PROBLEM => Leave out the pictures and repeat the data exactly.

INFORMATION PROVIDED =>
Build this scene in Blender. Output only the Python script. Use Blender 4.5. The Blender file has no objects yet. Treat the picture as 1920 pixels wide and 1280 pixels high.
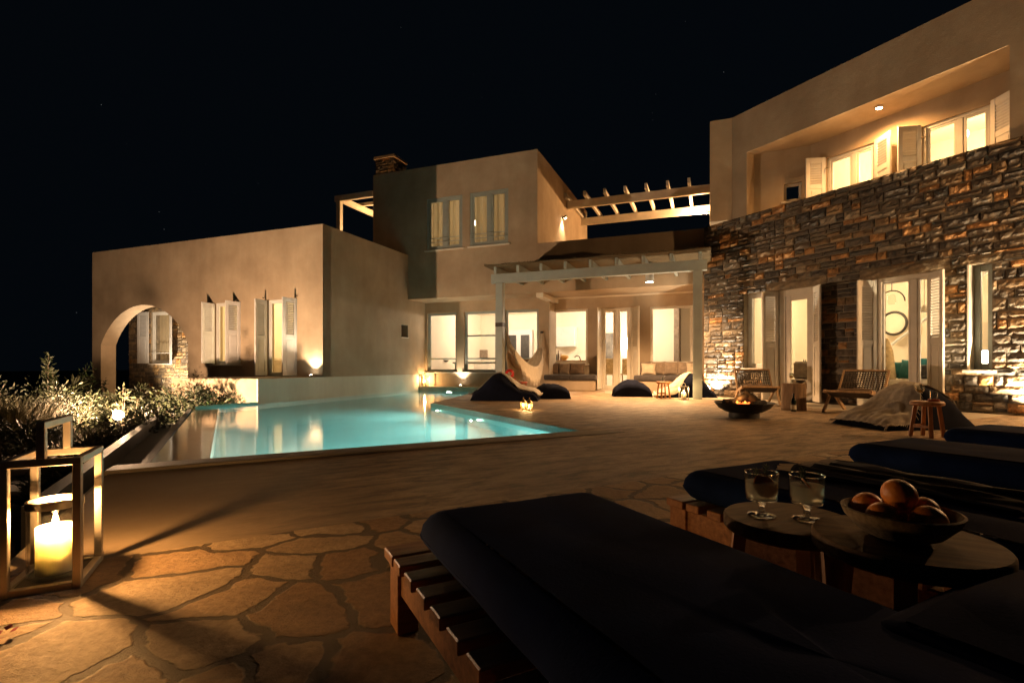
import bpy, math, random
from mathutils import Vector, Matrix, noise, Euler
random.seed(7)
R = math.radians
scene = bpy.context.scene
COL = scene.collection
# ------------------------------------------------------------ measuring helpers (18 mm lens, level camera)
F = 960.0; HC = 0.72; HY = 686.0
def P(px, py, Y): return Vector(((px - 960) / F * Y, Y, HC - (py - HY) / F * Y))
def G(px, py, z=0.0): return P(px, py, F * (HC - z) / (py - HY))
class Frame:
    """a vertical wall frame: u along the wall, w into the building, z up"""
    def __init__(s, ox, oy, ux, uy, wx, wy):
        s.o = (ox, oy); s.u = (ux, uy); s.w = (wx, wy)
    def __call__(s, u, w, z=0.0):
        return Vector((s.o[0] + s.u[0] * u + s.w[0] * w, s.o[1] + s.u[1] * u + s.w[1] * w, z))
    def U(s, px, w=0.0):
        r = (px - 960) / F
        ox = s.o[0] + s.w[0] * w; oy = s.o[1] + s.w[1] * w
        return (r * oy - ox) / (s.u[0] - r * s.u[1])
    def Z(s, px, py, w=0.0):
        p = s(s.U(px, w), w)
        return HC + (HY - py) / F * p.y
    def rz(s): return math.atan2(s.u[1], s.u[0])
FB = Frame(-4.62, 12.5, .933, -.36, .36, .933)          # main house axis
FS = Frame(-4.62, 12.5, .36, .933, -.933, .36)          # side wall of the left house (inward = left)
FC = Frame(5.0, 11.63, .488, -.873, .873, .488)         # stone wing
FD = Frame(0, 0, .873, .488, -.488, .873)               # pool axis seen from below the camera

# ------------------------------------------------------------ materials
MATS = {}
class NB:
    def __init__(s, name):
        s.m = bpy.data.materials.new(name); s.m.use_nodes = True
        s.t = s.m.node_tree; s.n = s.t.nodes; s.l = s.t.links
        s.n.clear(); s.out = s.n.new('ShaderNodeOutputMaterial'); MATS[name] = s.m
    def add(s, typ, **kw):
        nd = s.n.new(typ)
        for k, v in kw.items():
            if k.startswith('_'): setattr(nd, k[1:], v)
            else: nd.inputs[k.replace('_', ' ')].default_value = v
        return nd
    def link(s, a, b): s.l.new(a, b)
def c4(c): return (c[0], c[1], c[2], 1.0)
def ramp(nb, fac, stops):
    r = nb.add('ShaderNodeValToRGB')
    el = r.color_ramp.elements
    while len(el) < len(stops): el.new(.5)
    for e, (p, c) in zip(el, stops):
        e.position = p; e.color = c4(c)
    nb.link(fac, r.inputs['Fac']); return r.outputs['Color']
def mixc(nb, fac, a, b, blend='MIX'):
    m = nb.add('ShaderNodeMix', _data_type='RGBA', _blend_type=blend)
    for s_, v in ((m.inputs[0], fac), (m.inputs[6], a), (m.inputs[7], b)):
        if isinstance(v, (int, float)): s_.default_value = v
        elif isinstance(v, tuple): s_.default_value = c4(v)
        else: nb.link(v, s_)
    return m.outputs[2]
def mat(name, col, rough=.7, var=.25, scale=4.0, bump=.0, bscale=40., dist=.01, metal=0., stretch=None,
        sheen=0., spec=.5, col2=None, coat=0.):
    nb = NB(name); b = nb.add('ShaderNodeBsdfPrincipled')
    b.inputs['Roughness'].default_value = rough; b.inputs['Metallic'].default_value = metal
    b.inputs['Specular IOR Level'].default_value = spec
    if sheen: b.inputs['Sheen Weight'].default_value = sheen
    if coat: b.inputs['Coat Weight'].default_value = coat
    tc = nb.add('ShaderNodeTexCoord'); vec = tc.outputs['Object']
    if stretch:
        mp = nb.add('ShaderNodeMapping'); mp.inputs['Scale'].default_value = stretch
        nb.link(vec, mp.inputs['Vector']); vec = mp.outputs['Vector']
    n1 = nb.add('ShaderNodeTexNoise', Scale=scale, Detail=6.0, Roughness=.6); nb.link(vec, n1.inputs['Vector'])
    lo = tuple(max(0, x * (1 - var)) for x in col); hi = col2 or tuple(min(1, x * (1 + var)) for x in col)
    nb.link(ramp(nb, n1.outputs['Fac'], [(.3, lo), (.7, hi)]), b.inputs['Base Color'])
    if bump:
        n2 = nb.add('ShaderNodeTexNoise', Scale=bscale, Detail=5.0, Roughness=.6); nb.link(vec, n2.inputs['Vector'])
        bp = nb.add('ShaderNodeBump', Strength=bump, Distance=dist); nb.link(n2.outputs['Fac'], bp.inputs['Height'])
        nb.link(bp.outputs['Normal'], b.inputs['Normal'])
    nb.link(b.outputs[0], nb.out.inputs['Surface']); return nb.m
def emis(name, col, strength):
    nb = NB(name); e = nb.add('ShaderNodeEmission', Color=c4(col), Strength=strength)
    nb.link(e.outputs[0], nb.out.inputs['Surface']); return nb.m
def glass(name, ior=1.45, tint=(1, 1, 1), rough=.0):
    nb = NB(name); t = nb.add('ShaderNodeBsdfTransparent', Color=c4(tint)); g = nb.add('ShaderNodeBsdfGlossy', Roughness=rough)
    lw_ = nb.add('ShaderNodeLayerWeight', Blend=.5); pw = nb.add('ShaderNodeMath', _operation='POWER'); pw.inputs[1].default_value = 3.4
    f0 = ((ior - 1) / (ior + 1)) ** 2; ma = nb.add('ShaderNodeMath', _operation='MULTIPLY_ADD'); ma.inputs[1].default_value = .9; ma.inputs[2].default_value = f0
    nb.link(lw_.outputs['Facing'], pw.inputs[0]); nb.link(pw.outputs[0], ma.inputs[0]); mx = nb.add('ShaderNodeMixShader')
    nb.link(ma.outputs[0], mx.inputs[0]); nb.link(t.outputs[0], mx.inputs[1]); nb.link(g.outputs[0], mx.inputs[2])
    nb.link(mx.outputs[0], nb.out.inputs['Surface']); return nb.m
def cloth_thin(name, col, k=.5):
    nb = NB(name); d = nb.add('ShaderNodeBsdfDiffuse', Color=c4(col)); t = nb.add('ShaderNodeBsdfTranslucent', Color=c4(col)); mx = nb.add('ShaderNodeMixShader', Fac=k)
    nb.link(d.outputs[0], mx.inputs[1]); nb.link(t.outputs[0], mx.inputs[2]); nb.link(mx.outputs[0], nb.out.inputs['Surface']); return nb.m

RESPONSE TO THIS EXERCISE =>
Build this scene in Blender. Output only the Python script. Use Blender 4.5. The Blender file has no objects yet. Treat the picture as 1920 pixels wide and 1280 pixels high.
import bpy, math, random
from mathutils import Vector, Matrix, noise, Euler
random.seed(7)
R = math.radians
scene = bpy.context.scene
COL = scene.collection
# ------------------------------------------------------------ measuring helpers (18 mm lens, level camera)
F = 960.0; HC = 0.72; HY = 686.0
def P(px, py, Y): return Vector(((px - 960) / F * Y, Y, HC - (py - HY) / F * Y))
def G(px, py, z=0.0): return P(px, py, F * (HC - z) / (py - HY))
class Frame:
    """a vertical wall frame: u along the wall, w into the building, z up"""
    def __init__(s, ox, oy, ux, uy, wx, wy):
        s.o = (ox, oy); s.u = (ux, uy); s.w = (wx, wy)
    def __call__(s, u, w, z=0.0):
        return Vector((s.o[0] + s.u[0] * u + s.w[0] * w, s.o[1] + s.u[1] * u + s.w[1] * w, z))
    def U(s, px, w=0.0):
        r = (px - 960) / F
        ox = s.o[0] + s.w[0] * w; oy = s.o[1] + s.w[1] * w
        return (r * oy - ox) / (s.u[0] - r * s.u[1])
    def Z(s, px, py, w=0.0):
        p = s(s.U(px, w), w)
        return HC + (HY - py) / F * p.y
    def rz(s): return math.atan2(s.u[1], s.u[0])
FB = Frame(-4.62, 12.5, .933, -.36, .36, .933)          # main house axis
FS = Frame(-4.62, 12.5, .36, .933, -.933, .36)          # side wall of the left house (inward = left)
FC = Frame(5.0, 11.63, .488, -.873, .873, .488)         # stone wing
FD = Frame(0, 0, .873, .488, -.488, .873)               # pool axis seen from below the camera

# ------------------------------------------------------------ materials
MATS = {}
class NB:
    def __init__(s, name):
        s.m = bpy.data.materials.new(name); s.m.use_nodes = True
        s.t = s.m.node_tree; s.n = s.t.nodes; s.l = s.t.links
        s.n.clear(); s.out = s.n.new('ShaderNodeOutputMaterial'); MATS[name] = s.m
    def add(s, typ, **kw):
        nd = s.n.new(typ)
        for k, v in kw.items():
            if k.startswith('_'): setattr(nd, k[1:], v)
            else: nd.inputs[k.replace('_', ' ')].default_value = v
        return nd
    def link(s, a, b): s.l.new(a, b)
def c4(c): return (c[0], c[1], c[2], 1.0)
def ramp(nb, fac, stops):
    r = nb.add('ShaderNodeValToRGB')
    el = r.color_ramp.elements
    while len(el) < len(stops): el.new(.5)
    for e, (p, c) in zip(el, stops):
        e.position = p; e.color = c4(c)
    nb.link(fac, r.inputs['Fac']); return r.outputs['Color']
def mixc(nb, fac, a, b, blend='MIX'):
    m = nb.add('ShaderNodeMix', _data_type='RGBA', _blend_type=blend)
    for s_, v in ((m.inputs[0], fac), (m.inputs[6], a), (m.inputs[7], b)):
        if isinstance(v, (int, float)): s_.default_value = v
        elif isinstance(v, tuple): s_.default_value = c4(v)
        else: nb.link(v, s_)
    return m.outputs[2]
def mat(name, col, rough=.7, var=.25, scale=4.0, bump=.0, bscale=40., dist=.01, metal=0., stretch=None,
        sheen=0., spec=.5, col2=None, coat=0.):
    nb = NB(name); b = nb.add('ShaderNodeBsdfPrincipled')
    b.inputs['Roughness'].default_value = rough; b.inputs['Metallic'].default_value = metal
    b.inputs['Specular IOR Level'].default_value = spec
    if sheen: b.inputs['Sheen Weight'].default_value = sheen
    if coat: b.inputs['Coat Weight'].default_value = coat
    tc = nb.add('ShaderNodeTexCoord'); vec = tc.outputs['Object']
    if stretch:
        mp = nb.add('ShaderNodeMapping'); mp.inputs['Scale'].default_value = stretch
        nb.link(vec, mp.inputs['Vector']); vec = mp.outputs['Vector']
    n1 = nb.add('ShaderNodeTexNoise', Scale=scale, Detail=6.0, Roughness=.6); nb.link(vec, n1.inputs['Vector'])
    lo = tuple(max(0, x * (1 - var)) for x in col); hi = col2 or tuple(min(1, x * (1 + var)) for x in col)
    nb.link(ramp(nb, n1.outputs['Fac'], [(.3, lo), (.7, hi)]), b.inputs['Base Color'])
    if bump:
        n2 = nb.add('ShaderNodeTexNoise', Scale=bscale, Detail=5.0, Roughness=.6); nb.link(vec, n2.inputs['Vector'])
        bp = nb.add('ShaderNodeBump', Strength=bump, Distance=dist); nb.link(n2.outputs['Fac'], bp.inputs['Height'])
        nb.link(bp.outputs['Normal'], b.inputs['Normal'])
    nb.link(b.outputs[0], nb.out.inputs['Surface']); return nb.m
def emis(name, col, strength):
    nb = NB(name); e = nb.add('ShaderNodeEmission', Color=c4(col), Strength=strength)
    nb.link(e.outputs[0], nb.out.inputs['Surface']); return nb.m
def glass(name, ior=1.45, tint=(1, 1, 1), rough=.0):
    nb = NB(name); t = nb.add('ShaderNodeBsdfTransparent', Color=c4(tint)); g = nb.add('ShaderNodeBsdfGlossy', Roughness=rough)
    lw_ = nb.add('ShaderNodeLayerWeight', Blend=.5); pw = nb.add('ShaderNodeMath', _operation='POWER'); pw.inputs[1].default_value = 3.4
    f0 = ((ior - 1) / (ior + 1)) ** 2; ma = nb.add('ShaderNodeMath', _operation='MULTIPLY_ADD'); ma.inputs[1].default_value = .9; ma.inputs[2].default_value = f0
    nb.link(lw_.outputs['Facing'], pw.inputs[0]); nb.link(pw.outputs[0], ma.inputs[0]); mx = nb.add('ShaderNodeMixShader')
    nb.link(ma.outputs[0], mx.inputs[0]); nb.link(t.outputs[0], mx.inputs[1]); nb.link(g.outputs[0], mx.inputs[2])
    nb.link(mx.outputs[0], nb.out.inputs['Surface']); return nb.m
def cloth_thin(name, col, k=.5):
    nb = NB(name); d = nb.add('ShaderNodeBsdfDiffuse', Color=c4(col)); t = nb.add('ShaderNodeBsdfTranslucent', Color=c4(col)); mx = nb.add('ShaderNodeMixShader', Fac=k)
    nb.link(d.outputs[0], mx.inputs[1]); nb.link(t.outputs[0], mx.inputs[2]); nb.link(mx.outputs[0], nb.out.inputs['Surface']); return nb.m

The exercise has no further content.